Fatwa-fatwa KUPI tentang kekerasan seksual dan perkawinan anak selama ini sudah masuk dalam kerja-kerja Ipah, namun perkawinan anak di Aceh tidak setinggi di Jawa. Ia bersama LSM-nya berfokus pada pencegahan perkawinan anak dan kekerasan seksual terhadap perempuan dengan memberikan kesempatan kepada ulama perempuan untuk menjadi pembicara yang memberikan edukasi tentang pencegahan perkawinan dan kekerasan seksual. Selain itu, penting untuk memberikan edukasi secara masif kepada laki-laki terkait pencegahan pernikahan anak dan kekerasan seksual, yaitu dengan masuk pada khutbah jumat serentak di dua kota di Aceh. Hal ini membutuhkan kekuatan politik sehingga khutbah jumat yang diberikan sesuai dengan yang diharapkan, yaitu berisi tentang penghargaan kepada perempuan untuk sosialisasi pencegahan perkawinan anak dan kekerasan seksual.

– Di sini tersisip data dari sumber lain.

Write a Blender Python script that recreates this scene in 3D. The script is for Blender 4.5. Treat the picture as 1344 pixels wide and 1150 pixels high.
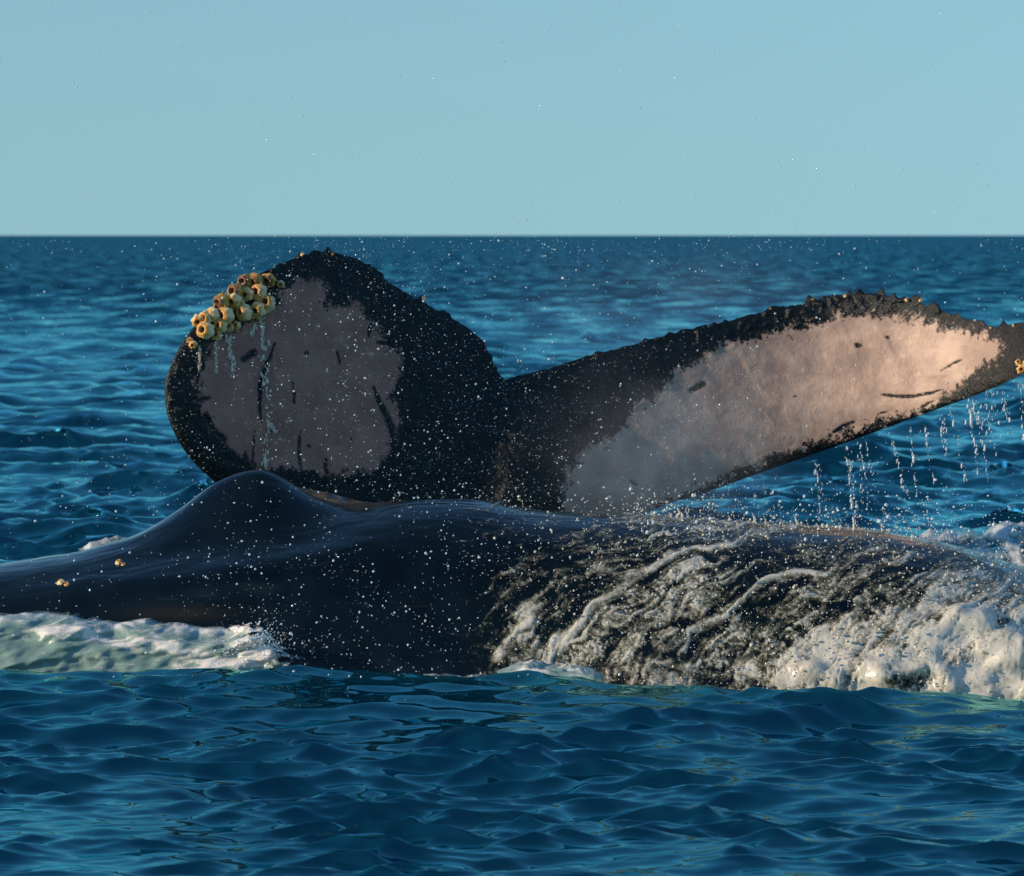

Menurut Ipah, KUPI sudah berhasil menaungi berbagai ulama di seluruh Indonesia. Di Aceh sudah ada Tengku Inong (ulama perempuan) dan juga kongres Ulama perempuan, sehingga para ulama di Aceh memiliki tempat mengadu, berkolaborasi, dan memperkenalkan mereka dengan seluruh ulama di Indonesia. KUPI sejauh ini dapat menyatukan ulama perempuan dan memiliki gaung yang baik untuk mendukung kerja-kerja ulama perempuan di berbagai daerah. Namun, perlu lebih spesifik karena setiap daerah memiliki tantangan dan peluang yang berbeda dari daerah lainnya. Maka diperlukan untuk melakukan pemetaan berdasarkan kesamaan suku, permasalahan, dan fokus pemikiran bagi ulama perempuan agar tujuan bersama dapat dilakukan di daerah maupun. Pemetaan keahlian dan fokus kerja para uperempuan akan memudahkan mereka untuk memperkuat kerja mereka dan bisa berkolaborasi dengan lebih banyak pihak. Selain itu, menurut Ipah penting untuk menonjolkan politik perempuan dalam affirmative action karena selama ini mereka tidak didampingi dengan cukup baik.